Work to be completed:
Could you repeat, exactly as they stand, the lines between the one with "Write a Blender" and the one with "except Exception as e: print(e)", inclusive, minus the pictures?
-- Begin Extracted records --
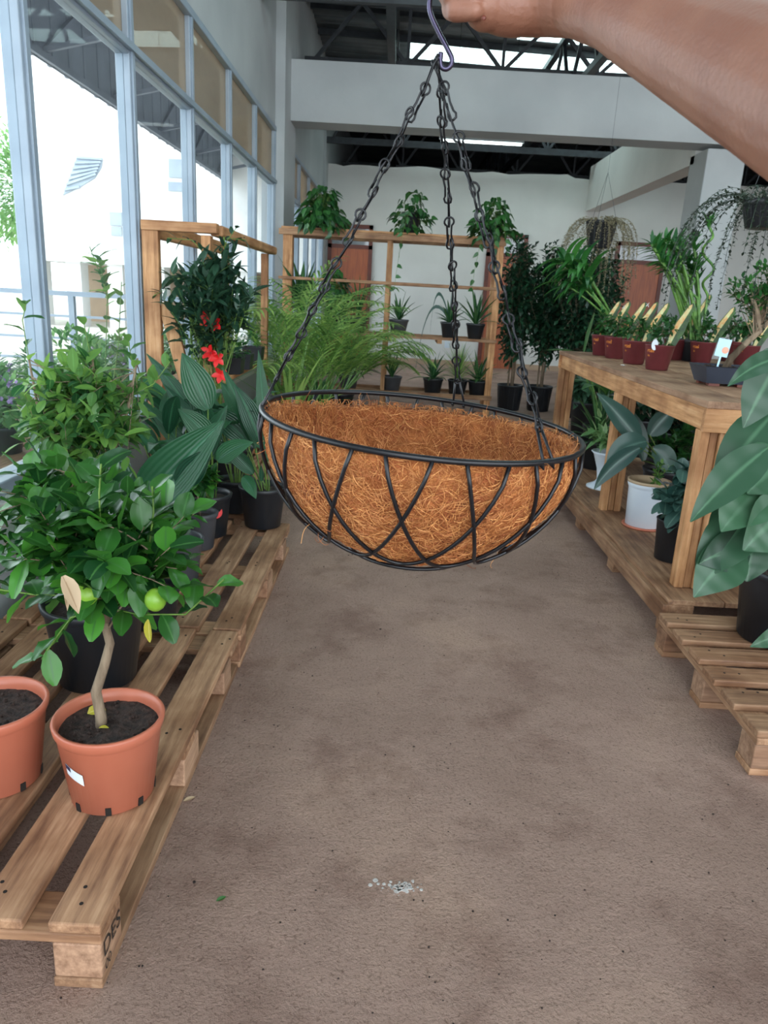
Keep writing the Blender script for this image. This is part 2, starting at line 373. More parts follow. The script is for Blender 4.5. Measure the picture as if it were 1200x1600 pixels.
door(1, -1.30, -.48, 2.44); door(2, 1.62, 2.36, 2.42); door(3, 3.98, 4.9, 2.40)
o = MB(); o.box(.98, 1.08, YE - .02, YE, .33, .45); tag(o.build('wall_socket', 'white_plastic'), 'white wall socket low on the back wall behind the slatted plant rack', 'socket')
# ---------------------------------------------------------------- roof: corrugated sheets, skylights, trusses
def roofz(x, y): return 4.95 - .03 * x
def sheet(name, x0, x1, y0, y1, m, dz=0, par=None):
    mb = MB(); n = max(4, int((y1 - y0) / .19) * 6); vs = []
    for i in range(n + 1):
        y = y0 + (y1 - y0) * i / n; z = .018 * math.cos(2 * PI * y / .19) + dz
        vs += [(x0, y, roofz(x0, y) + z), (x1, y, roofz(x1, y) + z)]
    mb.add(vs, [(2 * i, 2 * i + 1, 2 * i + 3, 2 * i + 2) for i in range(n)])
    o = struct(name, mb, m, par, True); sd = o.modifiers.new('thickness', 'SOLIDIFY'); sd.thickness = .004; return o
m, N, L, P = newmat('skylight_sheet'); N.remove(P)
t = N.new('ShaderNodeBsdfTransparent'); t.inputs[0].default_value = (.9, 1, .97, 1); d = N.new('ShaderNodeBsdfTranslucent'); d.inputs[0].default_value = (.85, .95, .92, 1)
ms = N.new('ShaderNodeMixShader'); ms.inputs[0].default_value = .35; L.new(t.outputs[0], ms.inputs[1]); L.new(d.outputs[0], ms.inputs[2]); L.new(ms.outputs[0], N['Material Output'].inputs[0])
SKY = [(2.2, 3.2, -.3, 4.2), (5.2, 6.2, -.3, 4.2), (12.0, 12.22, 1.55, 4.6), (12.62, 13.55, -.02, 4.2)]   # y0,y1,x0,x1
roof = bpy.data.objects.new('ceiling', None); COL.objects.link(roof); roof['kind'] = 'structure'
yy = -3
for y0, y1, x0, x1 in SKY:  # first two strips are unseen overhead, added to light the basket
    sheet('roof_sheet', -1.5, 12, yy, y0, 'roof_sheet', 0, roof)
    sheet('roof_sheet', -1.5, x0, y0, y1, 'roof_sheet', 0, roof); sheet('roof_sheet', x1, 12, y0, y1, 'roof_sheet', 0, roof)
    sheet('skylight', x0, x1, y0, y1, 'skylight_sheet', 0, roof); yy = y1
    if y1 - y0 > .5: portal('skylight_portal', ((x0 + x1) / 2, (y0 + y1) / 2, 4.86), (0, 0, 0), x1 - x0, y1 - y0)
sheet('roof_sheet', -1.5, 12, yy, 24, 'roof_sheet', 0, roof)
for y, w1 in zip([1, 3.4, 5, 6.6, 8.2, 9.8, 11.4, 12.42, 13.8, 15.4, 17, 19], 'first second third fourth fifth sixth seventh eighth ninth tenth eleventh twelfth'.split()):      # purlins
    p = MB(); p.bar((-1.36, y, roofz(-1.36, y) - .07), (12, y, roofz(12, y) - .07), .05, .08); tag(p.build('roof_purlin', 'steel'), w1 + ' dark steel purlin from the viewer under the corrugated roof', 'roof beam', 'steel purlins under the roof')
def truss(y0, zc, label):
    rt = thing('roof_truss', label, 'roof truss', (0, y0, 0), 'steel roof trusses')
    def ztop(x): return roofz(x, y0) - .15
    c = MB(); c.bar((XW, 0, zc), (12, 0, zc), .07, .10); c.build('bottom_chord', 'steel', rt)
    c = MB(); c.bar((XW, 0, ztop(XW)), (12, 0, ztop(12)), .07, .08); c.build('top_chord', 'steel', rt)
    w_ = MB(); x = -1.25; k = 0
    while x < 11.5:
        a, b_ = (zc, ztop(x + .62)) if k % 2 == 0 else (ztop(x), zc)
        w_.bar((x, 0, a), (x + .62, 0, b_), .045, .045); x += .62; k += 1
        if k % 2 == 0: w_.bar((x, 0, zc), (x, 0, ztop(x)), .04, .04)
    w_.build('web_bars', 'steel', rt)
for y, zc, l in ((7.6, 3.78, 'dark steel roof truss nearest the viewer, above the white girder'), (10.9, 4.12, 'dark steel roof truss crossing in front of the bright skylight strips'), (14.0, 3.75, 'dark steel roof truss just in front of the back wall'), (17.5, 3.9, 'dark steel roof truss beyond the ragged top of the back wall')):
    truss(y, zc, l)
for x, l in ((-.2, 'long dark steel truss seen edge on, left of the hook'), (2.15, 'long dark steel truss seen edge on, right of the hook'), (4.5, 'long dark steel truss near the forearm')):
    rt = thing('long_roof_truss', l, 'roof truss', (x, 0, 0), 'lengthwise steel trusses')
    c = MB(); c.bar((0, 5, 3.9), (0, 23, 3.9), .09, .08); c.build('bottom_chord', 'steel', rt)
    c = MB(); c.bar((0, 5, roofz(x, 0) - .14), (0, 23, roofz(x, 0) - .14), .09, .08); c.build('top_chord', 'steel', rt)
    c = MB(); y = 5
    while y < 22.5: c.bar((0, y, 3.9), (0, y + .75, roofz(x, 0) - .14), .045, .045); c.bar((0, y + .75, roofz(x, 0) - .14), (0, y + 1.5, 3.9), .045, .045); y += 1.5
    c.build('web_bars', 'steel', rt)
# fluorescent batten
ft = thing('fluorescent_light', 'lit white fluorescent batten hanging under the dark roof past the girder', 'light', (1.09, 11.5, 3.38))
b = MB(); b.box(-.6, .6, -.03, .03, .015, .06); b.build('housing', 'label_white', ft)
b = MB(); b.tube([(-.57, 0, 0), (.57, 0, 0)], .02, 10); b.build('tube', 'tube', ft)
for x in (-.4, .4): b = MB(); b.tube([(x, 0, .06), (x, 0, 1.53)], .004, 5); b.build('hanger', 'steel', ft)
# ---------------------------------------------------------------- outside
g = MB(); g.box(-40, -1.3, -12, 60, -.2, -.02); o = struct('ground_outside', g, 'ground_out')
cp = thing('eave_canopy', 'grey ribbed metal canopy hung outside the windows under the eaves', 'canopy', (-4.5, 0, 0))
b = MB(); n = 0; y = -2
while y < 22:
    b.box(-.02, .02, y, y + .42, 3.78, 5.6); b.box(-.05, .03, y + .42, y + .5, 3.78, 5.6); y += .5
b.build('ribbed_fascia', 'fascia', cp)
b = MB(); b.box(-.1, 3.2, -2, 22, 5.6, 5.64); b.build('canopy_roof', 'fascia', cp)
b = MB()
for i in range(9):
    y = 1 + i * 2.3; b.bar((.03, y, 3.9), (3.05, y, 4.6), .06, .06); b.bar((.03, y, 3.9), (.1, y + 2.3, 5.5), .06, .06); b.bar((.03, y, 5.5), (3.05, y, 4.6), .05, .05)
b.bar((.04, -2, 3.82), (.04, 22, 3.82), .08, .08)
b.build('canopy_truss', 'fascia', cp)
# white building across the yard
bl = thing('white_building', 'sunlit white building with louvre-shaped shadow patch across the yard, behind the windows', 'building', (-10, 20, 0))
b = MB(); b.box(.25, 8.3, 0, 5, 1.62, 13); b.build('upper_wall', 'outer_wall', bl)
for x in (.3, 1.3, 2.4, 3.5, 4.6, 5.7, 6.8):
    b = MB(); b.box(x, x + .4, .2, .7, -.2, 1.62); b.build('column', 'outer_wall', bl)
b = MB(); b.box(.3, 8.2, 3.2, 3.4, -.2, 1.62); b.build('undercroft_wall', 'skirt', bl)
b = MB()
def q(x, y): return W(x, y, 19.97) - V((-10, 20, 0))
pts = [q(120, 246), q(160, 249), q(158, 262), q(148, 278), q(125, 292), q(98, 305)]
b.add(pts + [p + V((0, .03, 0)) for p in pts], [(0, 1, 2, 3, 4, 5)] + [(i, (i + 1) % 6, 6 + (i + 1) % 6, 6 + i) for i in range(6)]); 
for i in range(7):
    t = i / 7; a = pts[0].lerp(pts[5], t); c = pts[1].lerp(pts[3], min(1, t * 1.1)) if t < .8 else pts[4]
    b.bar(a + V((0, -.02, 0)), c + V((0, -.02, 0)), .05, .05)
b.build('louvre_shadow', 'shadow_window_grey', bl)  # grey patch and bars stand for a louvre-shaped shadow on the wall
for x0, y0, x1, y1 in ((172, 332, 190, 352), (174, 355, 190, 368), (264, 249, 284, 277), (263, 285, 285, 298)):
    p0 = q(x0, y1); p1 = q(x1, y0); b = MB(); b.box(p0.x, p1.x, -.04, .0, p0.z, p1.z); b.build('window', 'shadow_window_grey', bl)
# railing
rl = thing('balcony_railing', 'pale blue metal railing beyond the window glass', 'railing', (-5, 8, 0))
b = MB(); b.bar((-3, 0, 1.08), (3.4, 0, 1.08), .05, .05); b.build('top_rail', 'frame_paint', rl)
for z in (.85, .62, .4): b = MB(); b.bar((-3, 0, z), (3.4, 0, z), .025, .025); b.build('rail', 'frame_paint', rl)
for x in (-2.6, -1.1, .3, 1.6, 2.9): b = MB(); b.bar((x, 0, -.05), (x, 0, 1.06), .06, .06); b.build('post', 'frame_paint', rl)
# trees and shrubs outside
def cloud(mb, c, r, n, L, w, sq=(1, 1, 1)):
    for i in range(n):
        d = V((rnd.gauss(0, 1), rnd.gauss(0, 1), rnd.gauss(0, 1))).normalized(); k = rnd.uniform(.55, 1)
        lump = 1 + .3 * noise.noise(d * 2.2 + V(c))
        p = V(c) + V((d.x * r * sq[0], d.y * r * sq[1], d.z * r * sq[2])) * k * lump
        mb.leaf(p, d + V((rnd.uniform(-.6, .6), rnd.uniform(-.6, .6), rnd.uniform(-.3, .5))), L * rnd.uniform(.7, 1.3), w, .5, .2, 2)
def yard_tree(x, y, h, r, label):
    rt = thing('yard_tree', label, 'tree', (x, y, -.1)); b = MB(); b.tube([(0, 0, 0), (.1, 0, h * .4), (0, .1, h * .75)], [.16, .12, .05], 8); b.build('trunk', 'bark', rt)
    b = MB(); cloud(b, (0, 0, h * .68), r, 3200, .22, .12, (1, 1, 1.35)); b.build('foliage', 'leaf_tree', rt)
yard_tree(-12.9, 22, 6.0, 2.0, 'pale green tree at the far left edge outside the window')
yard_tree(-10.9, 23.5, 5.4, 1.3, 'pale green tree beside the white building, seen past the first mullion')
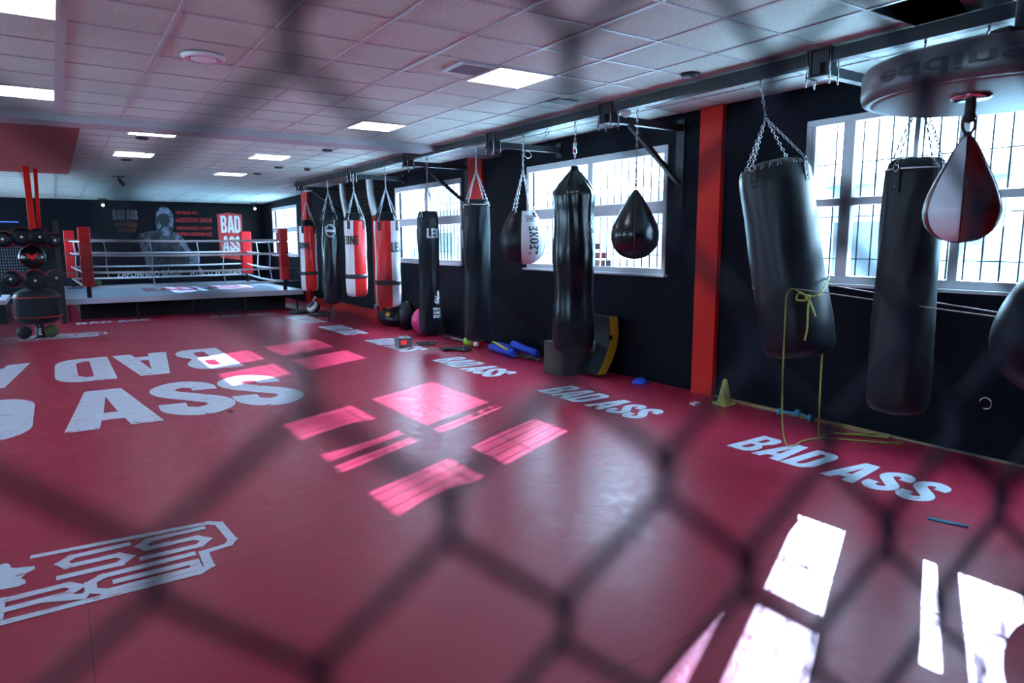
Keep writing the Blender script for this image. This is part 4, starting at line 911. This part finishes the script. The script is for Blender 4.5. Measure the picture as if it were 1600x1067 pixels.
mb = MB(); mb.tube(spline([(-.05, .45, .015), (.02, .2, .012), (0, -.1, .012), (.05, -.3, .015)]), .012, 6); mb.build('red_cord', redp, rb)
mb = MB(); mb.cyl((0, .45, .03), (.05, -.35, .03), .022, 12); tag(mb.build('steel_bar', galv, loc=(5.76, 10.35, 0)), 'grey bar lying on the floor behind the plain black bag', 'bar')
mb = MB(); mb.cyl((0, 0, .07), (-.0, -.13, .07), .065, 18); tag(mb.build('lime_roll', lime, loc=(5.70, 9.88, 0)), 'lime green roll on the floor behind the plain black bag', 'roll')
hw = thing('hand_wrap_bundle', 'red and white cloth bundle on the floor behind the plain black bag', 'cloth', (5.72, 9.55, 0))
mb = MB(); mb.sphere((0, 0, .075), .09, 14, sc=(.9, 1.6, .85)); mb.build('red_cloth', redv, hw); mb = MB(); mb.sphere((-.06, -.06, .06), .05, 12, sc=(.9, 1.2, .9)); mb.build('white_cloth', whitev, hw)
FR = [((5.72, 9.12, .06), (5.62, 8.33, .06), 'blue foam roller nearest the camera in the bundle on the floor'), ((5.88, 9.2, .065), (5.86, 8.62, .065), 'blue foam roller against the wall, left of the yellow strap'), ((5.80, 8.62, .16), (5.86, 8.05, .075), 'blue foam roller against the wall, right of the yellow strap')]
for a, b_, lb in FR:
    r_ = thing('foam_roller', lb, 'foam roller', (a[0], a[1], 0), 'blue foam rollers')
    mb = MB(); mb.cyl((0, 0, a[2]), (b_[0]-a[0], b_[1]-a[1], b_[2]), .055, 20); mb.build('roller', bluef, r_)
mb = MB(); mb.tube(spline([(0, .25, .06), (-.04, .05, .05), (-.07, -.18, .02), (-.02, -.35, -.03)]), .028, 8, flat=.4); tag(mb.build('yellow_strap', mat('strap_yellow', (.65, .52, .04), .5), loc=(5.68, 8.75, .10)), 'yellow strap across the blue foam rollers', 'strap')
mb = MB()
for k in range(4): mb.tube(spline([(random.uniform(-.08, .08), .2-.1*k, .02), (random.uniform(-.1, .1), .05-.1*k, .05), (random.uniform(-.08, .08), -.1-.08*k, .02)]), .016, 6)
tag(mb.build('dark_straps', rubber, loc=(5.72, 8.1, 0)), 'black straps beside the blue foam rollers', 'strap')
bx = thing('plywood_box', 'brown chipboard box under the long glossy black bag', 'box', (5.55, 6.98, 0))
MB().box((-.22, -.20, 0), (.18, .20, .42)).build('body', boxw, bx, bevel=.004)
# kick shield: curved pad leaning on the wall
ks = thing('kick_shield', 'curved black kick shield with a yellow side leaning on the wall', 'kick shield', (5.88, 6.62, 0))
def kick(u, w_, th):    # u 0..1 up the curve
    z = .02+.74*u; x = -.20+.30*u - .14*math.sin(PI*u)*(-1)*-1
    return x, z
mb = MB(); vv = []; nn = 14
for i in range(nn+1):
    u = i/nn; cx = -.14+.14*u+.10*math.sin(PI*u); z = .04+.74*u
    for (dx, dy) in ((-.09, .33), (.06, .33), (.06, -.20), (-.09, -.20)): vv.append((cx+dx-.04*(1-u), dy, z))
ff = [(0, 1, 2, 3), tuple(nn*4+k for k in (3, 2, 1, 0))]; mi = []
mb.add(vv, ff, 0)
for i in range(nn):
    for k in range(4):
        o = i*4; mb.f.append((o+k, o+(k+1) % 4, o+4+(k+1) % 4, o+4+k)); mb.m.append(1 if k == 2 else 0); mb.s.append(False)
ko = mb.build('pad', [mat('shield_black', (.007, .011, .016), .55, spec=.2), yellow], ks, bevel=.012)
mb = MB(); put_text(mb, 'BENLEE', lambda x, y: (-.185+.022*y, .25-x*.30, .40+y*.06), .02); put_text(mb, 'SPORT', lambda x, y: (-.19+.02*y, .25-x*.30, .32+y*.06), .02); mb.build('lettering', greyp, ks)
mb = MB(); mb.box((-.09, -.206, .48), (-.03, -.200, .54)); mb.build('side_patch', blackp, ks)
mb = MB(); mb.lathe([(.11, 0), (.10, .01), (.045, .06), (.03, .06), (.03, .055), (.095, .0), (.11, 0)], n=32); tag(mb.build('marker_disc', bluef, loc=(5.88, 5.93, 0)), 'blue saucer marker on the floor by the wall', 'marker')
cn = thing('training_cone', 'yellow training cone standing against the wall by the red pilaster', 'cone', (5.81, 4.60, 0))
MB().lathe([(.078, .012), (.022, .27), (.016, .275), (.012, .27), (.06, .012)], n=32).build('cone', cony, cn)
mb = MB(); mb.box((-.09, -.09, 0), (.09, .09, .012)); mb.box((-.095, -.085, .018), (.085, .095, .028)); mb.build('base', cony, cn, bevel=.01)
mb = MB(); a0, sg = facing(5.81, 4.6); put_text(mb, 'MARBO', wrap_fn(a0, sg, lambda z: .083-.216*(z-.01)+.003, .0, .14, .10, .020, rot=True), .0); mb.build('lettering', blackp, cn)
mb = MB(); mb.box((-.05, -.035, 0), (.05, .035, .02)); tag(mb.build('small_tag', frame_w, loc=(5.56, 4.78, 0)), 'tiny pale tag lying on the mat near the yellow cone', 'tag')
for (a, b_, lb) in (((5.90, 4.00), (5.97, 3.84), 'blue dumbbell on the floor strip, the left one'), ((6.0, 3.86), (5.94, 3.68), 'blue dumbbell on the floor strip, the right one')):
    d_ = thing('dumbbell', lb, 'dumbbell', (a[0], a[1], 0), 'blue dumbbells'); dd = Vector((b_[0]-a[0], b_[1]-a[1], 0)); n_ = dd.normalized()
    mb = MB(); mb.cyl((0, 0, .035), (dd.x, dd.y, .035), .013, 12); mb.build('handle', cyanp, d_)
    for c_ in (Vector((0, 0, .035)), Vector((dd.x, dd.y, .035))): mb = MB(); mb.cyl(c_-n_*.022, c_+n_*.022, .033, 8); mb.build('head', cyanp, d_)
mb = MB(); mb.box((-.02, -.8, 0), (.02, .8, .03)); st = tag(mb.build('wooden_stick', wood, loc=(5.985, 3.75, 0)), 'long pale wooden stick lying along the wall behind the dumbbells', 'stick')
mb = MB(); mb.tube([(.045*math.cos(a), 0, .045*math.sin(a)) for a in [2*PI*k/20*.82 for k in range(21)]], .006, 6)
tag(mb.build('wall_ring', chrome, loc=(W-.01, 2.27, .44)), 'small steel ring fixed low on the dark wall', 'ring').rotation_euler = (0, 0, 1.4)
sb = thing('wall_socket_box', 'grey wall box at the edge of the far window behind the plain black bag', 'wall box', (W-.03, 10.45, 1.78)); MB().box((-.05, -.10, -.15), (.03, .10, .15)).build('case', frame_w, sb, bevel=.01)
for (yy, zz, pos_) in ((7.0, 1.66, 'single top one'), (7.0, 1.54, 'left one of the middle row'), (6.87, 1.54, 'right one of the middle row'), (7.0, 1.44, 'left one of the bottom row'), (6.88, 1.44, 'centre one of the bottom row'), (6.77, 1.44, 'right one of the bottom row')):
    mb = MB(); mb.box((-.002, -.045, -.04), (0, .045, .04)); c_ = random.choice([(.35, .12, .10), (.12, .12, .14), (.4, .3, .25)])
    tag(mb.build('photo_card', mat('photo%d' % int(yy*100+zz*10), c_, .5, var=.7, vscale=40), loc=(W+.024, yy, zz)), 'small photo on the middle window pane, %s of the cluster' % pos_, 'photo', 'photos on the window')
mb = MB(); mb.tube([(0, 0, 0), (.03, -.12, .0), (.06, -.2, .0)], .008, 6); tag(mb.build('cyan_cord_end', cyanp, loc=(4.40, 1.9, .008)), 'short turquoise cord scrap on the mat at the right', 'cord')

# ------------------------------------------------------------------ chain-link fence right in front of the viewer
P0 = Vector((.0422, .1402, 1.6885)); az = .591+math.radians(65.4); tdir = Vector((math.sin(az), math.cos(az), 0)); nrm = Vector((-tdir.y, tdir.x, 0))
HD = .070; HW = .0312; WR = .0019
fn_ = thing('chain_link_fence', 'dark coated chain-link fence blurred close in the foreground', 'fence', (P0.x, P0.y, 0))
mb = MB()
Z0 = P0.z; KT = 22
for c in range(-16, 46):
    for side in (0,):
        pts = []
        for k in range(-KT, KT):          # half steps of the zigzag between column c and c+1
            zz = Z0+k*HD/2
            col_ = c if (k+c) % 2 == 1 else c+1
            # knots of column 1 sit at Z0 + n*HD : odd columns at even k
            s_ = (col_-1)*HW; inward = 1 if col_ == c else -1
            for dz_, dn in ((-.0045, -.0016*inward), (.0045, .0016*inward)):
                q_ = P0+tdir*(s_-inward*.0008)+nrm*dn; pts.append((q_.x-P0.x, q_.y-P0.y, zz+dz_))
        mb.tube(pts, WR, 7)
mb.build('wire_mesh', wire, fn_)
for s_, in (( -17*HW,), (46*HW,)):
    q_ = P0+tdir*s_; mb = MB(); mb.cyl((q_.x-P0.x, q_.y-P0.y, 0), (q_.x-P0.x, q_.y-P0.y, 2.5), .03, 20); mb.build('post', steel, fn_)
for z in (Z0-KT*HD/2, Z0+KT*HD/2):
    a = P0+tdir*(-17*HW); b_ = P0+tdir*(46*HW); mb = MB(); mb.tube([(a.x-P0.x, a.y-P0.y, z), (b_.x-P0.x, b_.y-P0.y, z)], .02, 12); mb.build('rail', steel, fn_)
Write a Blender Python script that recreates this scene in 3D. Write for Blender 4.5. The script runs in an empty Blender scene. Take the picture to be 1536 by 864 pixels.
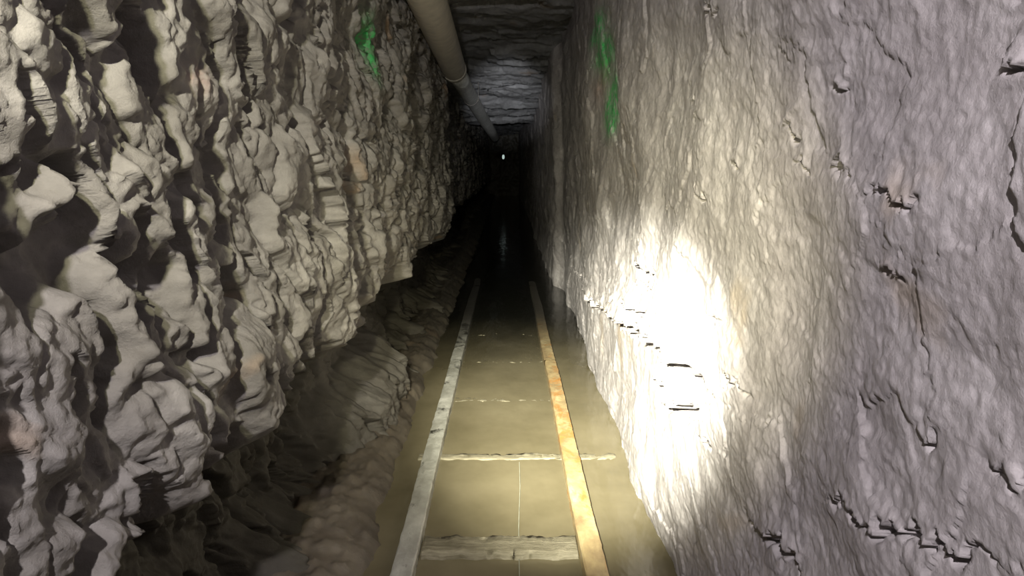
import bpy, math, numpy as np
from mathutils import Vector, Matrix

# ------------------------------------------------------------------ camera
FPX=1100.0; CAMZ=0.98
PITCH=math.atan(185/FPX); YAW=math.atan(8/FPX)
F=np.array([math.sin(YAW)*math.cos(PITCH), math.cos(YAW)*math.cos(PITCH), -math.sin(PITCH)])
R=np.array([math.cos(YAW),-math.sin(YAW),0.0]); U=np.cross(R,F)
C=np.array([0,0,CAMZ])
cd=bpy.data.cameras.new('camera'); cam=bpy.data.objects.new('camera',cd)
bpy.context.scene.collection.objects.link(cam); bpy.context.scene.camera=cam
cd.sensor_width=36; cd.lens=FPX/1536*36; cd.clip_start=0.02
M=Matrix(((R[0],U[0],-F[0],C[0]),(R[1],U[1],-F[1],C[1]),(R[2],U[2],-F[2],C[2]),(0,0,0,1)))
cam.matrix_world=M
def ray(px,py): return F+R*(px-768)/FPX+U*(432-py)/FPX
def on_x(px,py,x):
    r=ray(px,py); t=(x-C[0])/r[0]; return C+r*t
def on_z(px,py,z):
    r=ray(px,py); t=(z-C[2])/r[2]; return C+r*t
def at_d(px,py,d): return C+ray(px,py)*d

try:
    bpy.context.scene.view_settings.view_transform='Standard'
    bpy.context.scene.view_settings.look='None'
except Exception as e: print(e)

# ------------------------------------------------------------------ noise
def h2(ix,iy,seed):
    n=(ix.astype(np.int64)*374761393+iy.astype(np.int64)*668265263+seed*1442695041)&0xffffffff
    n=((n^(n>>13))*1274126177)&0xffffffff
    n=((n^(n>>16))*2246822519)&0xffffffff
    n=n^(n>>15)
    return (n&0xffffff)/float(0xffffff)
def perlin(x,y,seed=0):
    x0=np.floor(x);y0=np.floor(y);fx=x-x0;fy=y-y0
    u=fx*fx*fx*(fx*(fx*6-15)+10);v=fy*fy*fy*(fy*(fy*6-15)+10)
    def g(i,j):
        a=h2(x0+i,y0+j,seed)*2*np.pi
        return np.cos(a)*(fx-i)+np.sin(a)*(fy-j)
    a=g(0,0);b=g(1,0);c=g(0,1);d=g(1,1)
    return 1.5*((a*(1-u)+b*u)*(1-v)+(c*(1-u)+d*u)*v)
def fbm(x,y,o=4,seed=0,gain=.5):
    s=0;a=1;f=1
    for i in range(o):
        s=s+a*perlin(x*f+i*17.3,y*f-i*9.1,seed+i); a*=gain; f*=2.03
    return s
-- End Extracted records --
Task answer:
Write a Blender Python script that recreates this scene in 3D. Write for Blender 4.5. The script runs in an empty Blender scene. Take the picture to be 1536 by 864 pixels.
import bpy, math, numpy as np
from mathutils import Vector, Matrix

# ------------------------------------------------------------------ camera
FPX=1100.0; CAMZ=0.98
PITCH=math.atan(185/FPX); YAW=math.atan(8/FPX)
F=np.array([math.sin(YAW)*math.cos(PITCH), math.cos(YAW)*math.cos(PITCH), -math.sin(PITCH)])
R=np.array([math.cos(YAW),-math.sin(YAW),0.0]); U=np.cross(R,F)
C=np.array([0,0,CAMZ])
cd=bpy.data.cameras.new('camera'); cam=bpy.data.objects.new('camera',cd)
bpy.context.scene.collection.objects.link(cam); bpy.context.scene.camera=cam
cd.sensor_width=36; cd.lens=FPX/1536*36; cd.clip_start=0.02
M=Matrix(((R[0],U[0],-F[0],C[0]),(R[1],U[1],-F[1],C[1]),(R[2],U[2],-F[2],C[2]),(0,0,0,1)))
cam.matrix_world=M
def ray(px,py): return F+R*(px-768)/FPX+U*(432-py)/FPX
def on_x(px,py,x):
    r=ray(px,py); t=(x-C[0])/r[0]; return C+r*t
def on_z(px,py,z):
    r=ray(px,py); t=(z-C[2])/r[2]; return C+r*t
def at_d(px,py,d): return C+ray(px,py)*d

try:
    bpy.context.scene.view_settings.view_transform='Standard'
    bpy.context.scene.view_settings.look='None'
except Exception as e: print(e)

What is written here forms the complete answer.